>>>
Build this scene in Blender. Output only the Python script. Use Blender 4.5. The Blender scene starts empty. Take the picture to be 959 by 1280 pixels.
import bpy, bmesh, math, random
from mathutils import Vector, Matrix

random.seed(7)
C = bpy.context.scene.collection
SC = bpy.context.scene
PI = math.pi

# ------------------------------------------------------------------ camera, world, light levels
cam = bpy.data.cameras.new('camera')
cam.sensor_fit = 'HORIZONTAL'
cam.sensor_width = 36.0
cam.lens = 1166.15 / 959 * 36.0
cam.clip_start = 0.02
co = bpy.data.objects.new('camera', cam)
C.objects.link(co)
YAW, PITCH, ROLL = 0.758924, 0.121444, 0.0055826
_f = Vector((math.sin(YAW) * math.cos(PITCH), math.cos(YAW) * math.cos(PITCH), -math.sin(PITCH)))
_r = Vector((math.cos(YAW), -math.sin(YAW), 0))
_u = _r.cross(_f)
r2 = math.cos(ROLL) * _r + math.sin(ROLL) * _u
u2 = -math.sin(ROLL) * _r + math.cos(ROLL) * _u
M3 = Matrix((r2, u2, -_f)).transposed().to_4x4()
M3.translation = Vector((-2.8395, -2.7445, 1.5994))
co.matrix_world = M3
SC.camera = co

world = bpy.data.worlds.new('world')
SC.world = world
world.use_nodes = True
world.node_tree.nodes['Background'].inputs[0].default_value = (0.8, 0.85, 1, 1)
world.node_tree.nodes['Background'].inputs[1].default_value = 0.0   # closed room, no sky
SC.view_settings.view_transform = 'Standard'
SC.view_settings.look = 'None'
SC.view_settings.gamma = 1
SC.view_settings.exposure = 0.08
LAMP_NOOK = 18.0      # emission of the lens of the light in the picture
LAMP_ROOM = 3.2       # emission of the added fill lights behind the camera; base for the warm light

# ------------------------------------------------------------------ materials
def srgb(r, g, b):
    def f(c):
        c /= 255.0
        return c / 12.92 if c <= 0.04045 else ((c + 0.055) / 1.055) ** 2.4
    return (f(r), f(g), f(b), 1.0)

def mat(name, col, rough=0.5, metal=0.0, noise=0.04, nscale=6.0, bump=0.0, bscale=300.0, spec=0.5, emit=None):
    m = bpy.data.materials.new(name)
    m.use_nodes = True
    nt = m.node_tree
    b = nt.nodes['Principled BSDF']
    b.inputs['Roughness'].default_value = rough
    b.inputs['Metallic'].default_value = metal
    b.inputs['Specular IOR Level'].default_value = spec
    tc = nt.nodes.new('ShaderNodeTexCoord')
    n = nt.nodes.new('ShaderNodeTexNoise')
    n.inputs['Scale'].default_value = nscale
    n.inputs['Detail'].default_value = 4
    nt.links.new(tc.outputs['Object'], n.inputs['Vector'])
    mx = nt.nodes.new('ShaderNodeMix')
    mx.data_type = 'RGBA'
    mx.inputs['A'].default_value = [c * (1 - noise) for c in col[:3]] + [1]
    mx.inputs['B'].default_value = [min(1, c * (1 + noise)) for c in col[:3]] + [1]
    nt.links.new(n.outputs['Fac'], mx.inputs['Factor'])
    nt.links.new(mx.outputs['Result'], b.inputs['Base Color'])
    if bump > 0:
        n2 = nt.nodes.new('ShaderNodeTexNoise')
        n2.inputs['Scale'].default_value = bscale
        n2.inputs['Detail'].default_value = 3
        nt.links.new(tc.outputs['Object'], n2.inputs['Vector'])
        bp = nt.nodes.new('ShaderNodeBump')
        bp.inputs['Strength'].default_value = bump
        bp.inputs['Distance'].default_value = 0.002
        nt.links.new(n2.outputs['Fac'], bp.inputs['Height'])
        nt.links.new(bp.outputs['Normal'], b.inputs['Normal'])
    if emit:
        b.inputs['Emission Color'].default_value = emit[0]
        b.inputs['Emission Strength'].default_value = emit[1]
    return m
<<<
(What to produce) From the very first line of the data through the line with "PI = math.pi" in it, please reproduce each line exactly and output nothing more.

(The result)
Build this scene in Blender. Output only the Python script. Use Blender 4.5. The Blender scene starts empty. Take the picture to be 959 by 1280 pixels.
import bpy, bmesh, math, random
from mathutils import Vector, Matrix

random.seed(7)
C = bpy.context.scene.collection
SC = bpy.context.scene
PI = math.pi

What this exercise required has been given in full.